Vestron Video’s transfer of the film is in great shape. Besides the softness it exhibits due to the use of opticals for many of the special effects sequences, there’s also an uptick in grain, but the overall look is film-like with strong fine detail. Depth is generally good, and textures definitely benefit from a bump up in quality. Colors, while good, never really pop like they should, and skin tones don’t always look all that natural either. Black levels are solid, even though there isn’t much to shadow detailing, which is something that’s baked into the film itself. Overall brightness is good, although contrast seems slightly high. There’s also not much leftover in terms of damage, other than some mild speckling, but there is some minor wobble in a few places. It’s quite a clean and stable presentation otherwise. The audio comes as an English 2.0 DTS-HD track, and it’s definitely on par with the video presentation, if not better. Sound effects definitely move back and forth at times, particularly during the ending, and dialogue is always clean and clear. Score benefits as well, coming through with terrific clarity. Some surprising low end activity was also present. Even though the transfer is bound to be nitpicked to death by hardcore videophiles, this is definitely an upgrade in the A/V department. Subtitles are also included in English SDH and Spanish.

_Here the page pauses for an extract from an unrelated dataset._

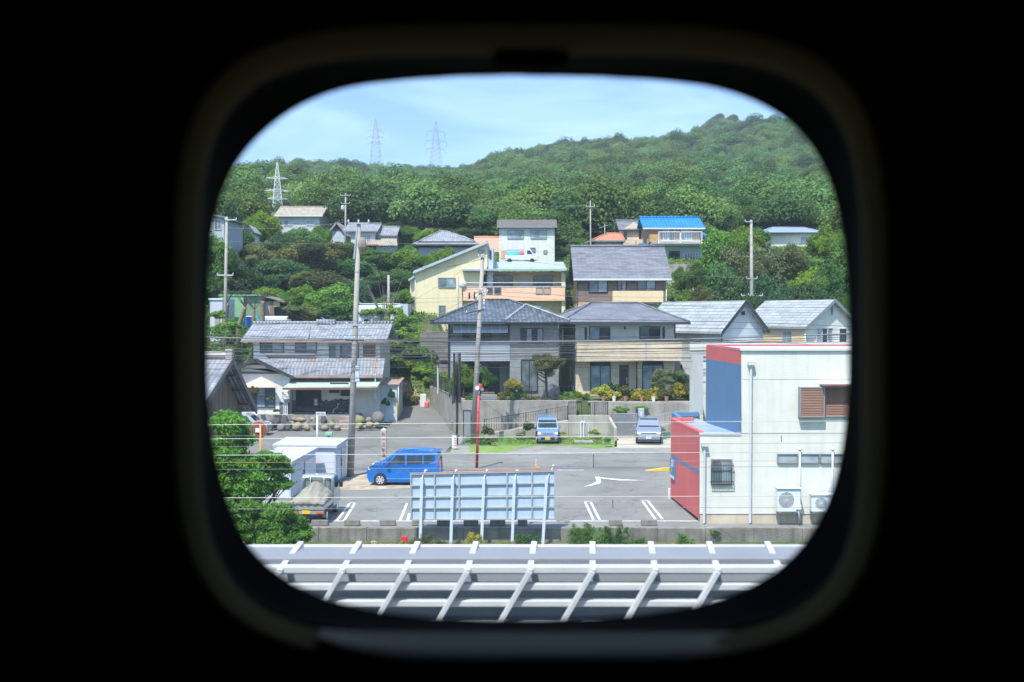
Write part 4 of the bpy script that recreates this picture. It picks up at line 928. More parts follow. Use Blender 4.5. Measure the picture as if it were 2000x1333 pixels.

For the supplemental materials, everything has been carried over from the previous Special Edition DVD release, with a bunch of new stuff added, making it a regular plethora of extra material to dig through. There are two audio commentaries, one with director Tibor Takacs, writer Michael Nankin, and special effects designer & supervisor Randall William Cook, and the other with Cook, special make-up effects artist Craig Reardon, special effects artist Frank Carere, and matte photographer Bill Taylor; an isolated score and audio interview track with composers Michael Hoenig and J. Peter Robinson; The Gate: Unlocked retrospective featurette; Minion Maker, an interview with Reardon; From Hell It Came, an interview with co-producer Andras Hamori; The Workman Speaks, an interview with actor Carl Kraines; Made in Canada, a series of interviews with production manager Robert Wertheimer, costume designer Trysha Bakker, third assistant director Kathleen Meade, “Minion” performer Jonathan Llyr, actor Scot Denton, and post-production supervisor H. Gordon Woodside; From Hell: The Creatures & Demons of The Gate with Cook and Reardon; The Gatekeepers with Takacs and Michael Nankin; a vintage Making of The Gate featurette; the teaser and theatrical trailers; a TV spot; an animated storyboard gallery; and an animated behind the scenes gallery.

Vestron Video’s presentation of The Gate is one that will happily delight fans of the movie, old and new. With a solid presentation and a wealth of bonus material, it’s definitely one of their best releases thus far. Highly recommended.